>>>>

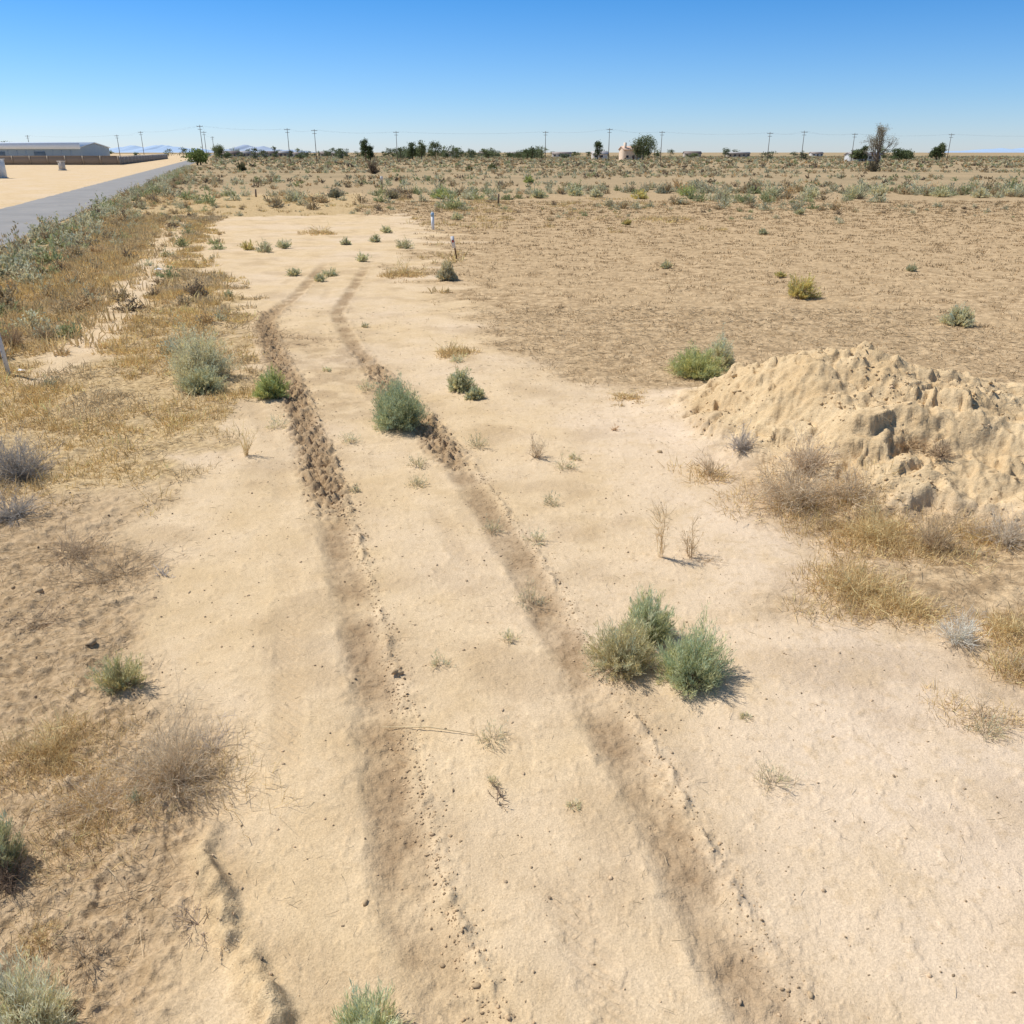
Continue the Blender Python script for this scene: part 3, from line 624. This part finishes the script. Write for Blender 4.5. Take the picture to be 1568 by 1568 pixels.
def house(name,u,y,L,D,h,hr,wall,roof,rz=0,chim=False):
    x=colx(u,y); e=empty(name,(x,y,0)); e.rotation_euler=(0,0,rz)
    part(e,"walls",lambda m: gwall(m,0,0,L,D,h,hr-.2,wall)); part(e,"roof",lambda m: gable(m,0,0,L,D,h+.15,hr,roof,.5))
    def win(m):
        for q in np.arange(-L/2+2,L/2-1,3.6): box(m,(q,-D/2-.03,1.7),(1.4,.08,1.2),(.05,.06,.08))
    part(e,"windows",win)
    part(e,"door",lambda m: box(m,(.2,-D/2-.03,1.05),(1.0,.1,2.1),(.18,.10,.06)))
    if chim: part(e,"chimney",lambda m: box(m,(-L/2+1.2,-D/4,hr*.62),(1.3,1.3,hr*1.25),wall))
house("stucco_house",966,520,11,9,5.2,7.2,(.80,.62,.45),(.6,.40,.28),.2,True)
house("stucco_house",918,560,9,8,3.0,4.6,(.75,.70,.62),(.55,.5,.45))
house("ranch_house",1322,430,14,8,2.9,4.0,(.62,.62,.60),(.34,.30,.28),0)
for q,u in enumerate([352,372,395,412,430,455,500,520,690,745,790,860,1060,1130,1250]):
    yy=rng.uniform(740,900); house("ranch_house",u,yy,rng.uniform(10,18),9,rng.uniform(2.6,3.2),rng.uniform(4.0,5.0),[(.5,.44,.36),(.40,.34,.27),(.6,.56,.5)][q%3],[(.2,.15,.12),(.3,.24,.2),(.36,.33,.3)][(q*2)%3],0)
def pole(u, y, h, name="utility_pole"):
    x=colx(u,y); mb=MB(); r=.17 if y<500 else .22
    tube(mb,[(x,y,-.3),(x,y,h)],[r,r*.6],8,(.16,.13,.11)); box(mb,(x,y-.15,h-.6),(2.6,.14,.16),(.17,.14,.11)); box(mb,(x,y-.15,h-1.7),(1.8,.12,.14),(.17,.14,.11))
    for q in (-1.2,-.5,.5,1.2): tube(mb,[(x+q,y-.15,h-.52),(x+q,y-.15,h-.3)],[.05,.04],6,(.3,.3,.3))
    put(name,mb,M_wood,origin=(x,y,0)); return (x,y,h-.3)
tops=[pole(u,y,h) for u,y,h in [(47,560,13.5),(183,520,13),(220,480,14),(311,390,14.5)]]
t2=[pole(u,y,h) for u,y,h in [(316,480,14),(328,640,14)]]
t3=[pole(u,y,h) for u,y,h in [(443,400,13.5),(484,395,13),(608,430,13),(835,430,13),(932,400,13.5),(1012,430,13),(1176,400,12),(1228,400,12.5),(1305,420,12),(1452,430,12),(1640,430,12)]]
mb=MB()
def wires(ts):
    for a,b in zip(ts[:-1],ts[1:]):
        for o in (-1.2,1.2):
            A=np.array(a)+[o,0,0]; B=np.array(b)+[o,0,0]; pts=[A*(1-s)+B*s-np.array([0,0,4*s*(1-s)*.9]) for s in np.linspace(0,1,9)]; tube(mb,pts,[.012]*9,3,(.16,.16,.16),False)
wires(tops+[t3[0]]); wires([tops[-1]]+t2); wires(t3); put("power_lines",mb,M_paint)
# trees
def tree(mb, x, y, H, W, col, n=420, trunk=.35, dense=1., leaf=.55, low=.2):
    th=H*.35; lean=rng.normal(0,.03*H,2)
    tube(mb,[(x,y,-.2),(x+lean[0]*.4,y+lean[1]*.4,th),(x+lean[0],y+lean[1],H*.8)],[trunk,trunk*.7,trunk*.2],7,(.16,.12,.08))
    nc=int(20*dense); az=rng.uniform(0,6.28,nc); rad=W/2*np.sqrt(rng.uniform(0.03,1,nc))*.8; hz=H*rng.uniform(low+.06,.9,nc)
    rad*=np.sqrt(np.clip(1-((hz/H-.45)/.55)**2,.1,1))
    C=np.stack([x+np.cos(az)*rad+lean[0]*.6,y+np.sin(az)*rad,hz],1)
    for c in C[:8]: tube(mb,[(x+lean[0]*.4,y,min(th,c[2]*.7)),((x+c[0])/2,(y+c[1])/2,c[2]*.8),tuple(c)],[trunk*.4,trunk*.25,trunk*.08],5,(.16,.12,.08),False)
    k=n//nc; p=np.repeat(C,k,0)+rng.normal(0,1,(nc*k,3))*np.array([W*.10,W*.10,H*.07]); p[:,2]=np.maximum(p[:,2],H*low*.4)
    sh=np.repeat(rng.uniform(.6,1.3,(nc,1)),k,0)
    leaves(mb,p,nrm(rng.normal(size=p.shape)+[0,0,.3]),leaf*rng.uniform(.6,1.3,len(p)),leaf*.7,np.array([1.7,1.65,1.45])*np.array(col)*sh*rng.uniform(.7,1.3,(len(p),1)))
DK=(.075,.095,.05); OL=(.11,.13,.07)
for (u,y,H,W,c) in [(560,420,9.5,5,DK),(567,425,6.5,4,DK),(985,500,13.5,13,OL),(993,505,12,9,DK),(976,498,11,7,OL),(915,540,9.5,6,DK),(300,300,5.0,7,(.13,.16,.06)),(305,310,4.5,5,(.10,.14,.05)),(335,560,8,9,OL),(1440,470,8,6,OL),(1436,470,7,5,DK),(1378,430,5.5,10,DK),(1390,440,5,7,OL),(20,520,8.5,9,OL),(8,500,9,5,DK),(130,520,7.5,7,DK),(1322,420,6.5,5,DK),(1312,422,5,6,OL),(632,520,9,6,DK),(645,515,10,7,OL),(667,520,9.5,8,OL)]:
    mb=MB(); x=colx(u,y); tree(mb,x,y,H,W,c,1500,.3,leaf=.6); put("shade_tree",mb,M_leaf,origin=(x,y,0))
def branch(mb, p, d, L, r, depth, tips):
    n=4; pts=[p]; dd=d.copy()
    for _ in range(n):
        dd=nrm(dd+rng.normal(0,.13,3)+[0,0,.05]); pts.append(pts[-1]+dd*L/n)
    tube(mb,pts,list(np.linspace(r,r*.6,n+1)),5 if depth<2 else 3,(.30,.24,.18),False)
    if depth>=4: tips.append(pts[-1]); tips.append(pts[2]); return
    for q in range(3 if depth else 4):
        s=pts[rng.integers(2,5)]; branch(mb,s,nrm(dd+rng.normal(0,.36,3)+[0,0,.25]),L*.70,r*.55,depth+1,tips)
mb=MB(); x,y=P(1341,263); tips=[]
for q in range(3): branch(mb,np.array([x+rng.normal(0,.25),y,0.]),nrm(np.array([rng.normal(0,.08),rng.normal(0,.08),1])),3.6,.20,0,tips)
tp=np.array(tips); k=6; p=np.repeat(tp,k,0)+rng.normal(0,.28,(len(tp)*k,3))
leaves(mb,p,nrm(rng.normal(size=p.shape)),.22,.09,np.array([.36,.33,.24])*rng.uniform(.7,1.3,(len(p),1)))
shrub(mb,(x-.8,y,0),2.0,3.2,120,12,.35,.12,(.10,.10,.07),open_=.2,wood=.04); put("tamarisk_tree",mb,M_leaf,origin=(x,y,0)); print('tips',len(tips),tp[:,2].max())
mb=MB()
for u in np.concatenate([rng.uniform(270,520,28),rng.uniform(500,620,12),rng.uniform(600,830,60),rng.uniform(830,1010,12),rng.uniform(1010,1568,14),rng.uniform(-200,270,14),rng.uniform(1568,1900,10)]):
    y=rng.uniform(560,950); tree(mb,colx(u,y),y,rng.uniform(3.0,8.4),rng.uniform(5,12),[DK,OL,(.10,.12,.08)][rng.integers(3)],340,.25,.6,.8,.0)
put("distant_tree_line",mb,M_leaf)
def ridge(name,u0,u1,hpx,y,seed,col):
    n=90; us=np.linspace(u0,u1,n); xs=colx(us,y); env=np.sin(np.linspace(0,math.pi,n))**.6
    h=hpx/F*y*CP*env*(.65+.6*fbm(us,us*0,.02,4,seed)); mb=MB()
    V=np.concatenate([np.stack([xs,np.full(n,y-900.),np.full(n,-5.)],1),np.stack([xs,np.full(n,y-350.)+150*noise(us*.1,us*0,seed),h*.5],1),np.stack([xs,np.full(n,float(y)),np.maximum(h,0)],1),np.stack([xs,np.full(n,y+900.),np.full(n,-5.)],1)])
    T=[]
    for r in range(3):
        for q in range(n-1): a=r*n+q; T+=[[a,a+1,a+1+n],[a,a+1+n,a+n]]
    mb.add(V,T,col); put(name,mb,M_paint,True)
ridge("distant_mountains",150,330,14,9800,3,(.36,.47,.60)); ridge("distant_mountains",325,470,12,9000,9,(.36,.42,.50)); ridge("distant_mountains",1440,1900,10,9800,14,(.36,.47,.60)); ridge("distant_mountains",-400,200,12,10200,19,(.36,.47,.60))  # bluish ridge colours carry the atmospheric haze, painted into the albedo
print("plant tris", NTRI[0])
# ---------------------------------------------------------------- light
EL=math.radians(54); AZ=math.radians(-65)
sd=Vector((math.sin(AZ)*math.cos(EL),math.cos(AZ)*math.cos(EL),math.sin(EL)))
sl=bpy.data.lights.new("sun",'SUN'); sl.energy=4.95; sl.angle=math.radians(.53); sl.color=(1,.97,.93)
so=bpy.data.objects.new("sun",sl); scene.collection.objects.link(so); so.rotation_euler=sd.to_track_quat('Z','Y').to_euler(); so.location=(0,0,50)
w=bpy.data.worlds.new("World"); scene.world=w; w.use_nodes=True; nt=w.node_tree; g=NT(nt)
sky=nt.nodes.new('ShaderNodeTexSky'); sky.sky_type='NISHITA'; sky.sun_disc=False; sky.sun_elevation=EL; sky.sun_rotation=AZ%(2*math.pi)
sky.altitude=700; sky.air_density=1.0; sky.dust_density=.25; sky.ozone_density=3.0
# clear desert air: deepen the blue with elevation (world direction)
tc=g.n('ShaderNodeTexCoord'); sx=g.n('ShaderNodeSeparateXYZ'); g.l(tc.outputs['Generated'],sx.inputs[0])
cr=g.n('ShaderNodeValToRGB'); g.l(sx.outputs['Z'],cr.inputs[0]); e=cr.color_ramp.elements
e[0].position=0; e[0].color=(.80,.92,1.26,1); e[1].position=1; e[1].color=(1.0,1.0,1.0,1)
for p_,c_ in ((.05,(.58,.83,1.20,1)),(.15,(.26,.67,1.10,1)),(.3,(.45,.78,1.05,1)),(.5,(1.0,1.0,1.0,1))):
    q=e.new(p_); q.color=c_
vm=g.mix(1.0,sky.outputs[0],cr.outputs[0],'MULTIPLY')
bg=nt.nodes['Background']; g.l(vm,bg.inputs[0]); bg.inputs[1].default_value=.115
scene.view_settings.view_transform='Standard'; scene.view_settings.look='None'; scene.view_settings.exposure=0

<<<<

▶ PROMPT
Count how many lines of the material hold the string "part". Give the number and nothing more.

▶ RIGHT ANSWER
5